The Tokyo High Court on Thursday denied compensation to the
family of a deceased forced laborer from China who escaped from a
work site toward the close of World War II and hid in mountains for
about 13 years unaware the war had ended.
The high court overturned a 2001 Tokyo District Court decision
that marked the first time a Japanese court had awarded
compensation to a foreign national forcibly brought to Japan for
labor during the war.
The lower court had said it awarded the redress not to
compensate for forced labor but rather to acknowledge the state's
negligence in finding and protecting Liu Lianren, who continued to
hide in the mountains in Hokkaido following Japan's surrender.
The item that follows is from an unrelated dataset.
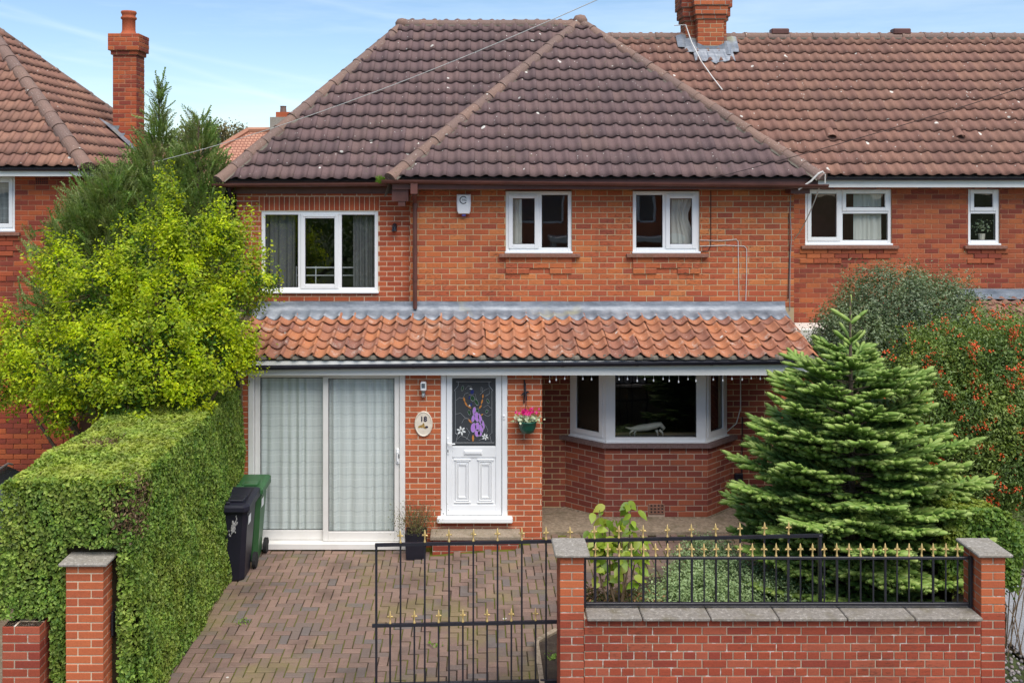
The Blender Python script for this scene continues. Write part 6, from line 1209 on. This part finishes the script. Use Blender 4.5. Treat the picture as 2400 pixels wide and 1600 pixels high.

The high court acknowledged the government's failure to protect
him was wrong but rejected the family's demand for compensation for
damages from the state, saying there was no mutual agreement
concerning state redress between Japan and China.
The Japanese government appealed the July 2001 ruling, arguing
that it did not have an obligation to rescue Liu because he ran
away.
The government also argued that the plaintiff had lost his right
to seek compensation in the case as he failed to file a suit before
a 20-year statute of limitations expired, as stipulated in Japan's
Civil Code.
After Japan's defeat, the government was obliged to protect
people forcibly brought to Japan, with the General Headquarters of
the Allied Forces ordering Japan to send them home, the district
court said in July 2001.
According to the 2001 ruling, Liu was forcibly brought to Japan
in September 1944 from his home in east China's Shandong Province.
He was taken to Japan through Qingdao with some 800 other
Chinese.
Liu was forced to work at a mine in the town of Numata,
northwestern Hokkaido, from where he ran away with four other
forced Chinese laborers in April 1945 and continued to hide in the
mountains until being found in February 1958.
Liu lodged a suit in March 1996. His eldest son, Liu Huanxin,
took over the suit after he died in September 2000 at the age of
87.
The family of Liu and their lawyers expressed disappointment and
protest against the high court ruling, urging the Japanese
government to make comprehensive efforts in solving the issue of
forced Chinese laborers.
"We have decided to appeal to the supreme court of Japan until a
just ruling is obtained," Liu Huanxin said.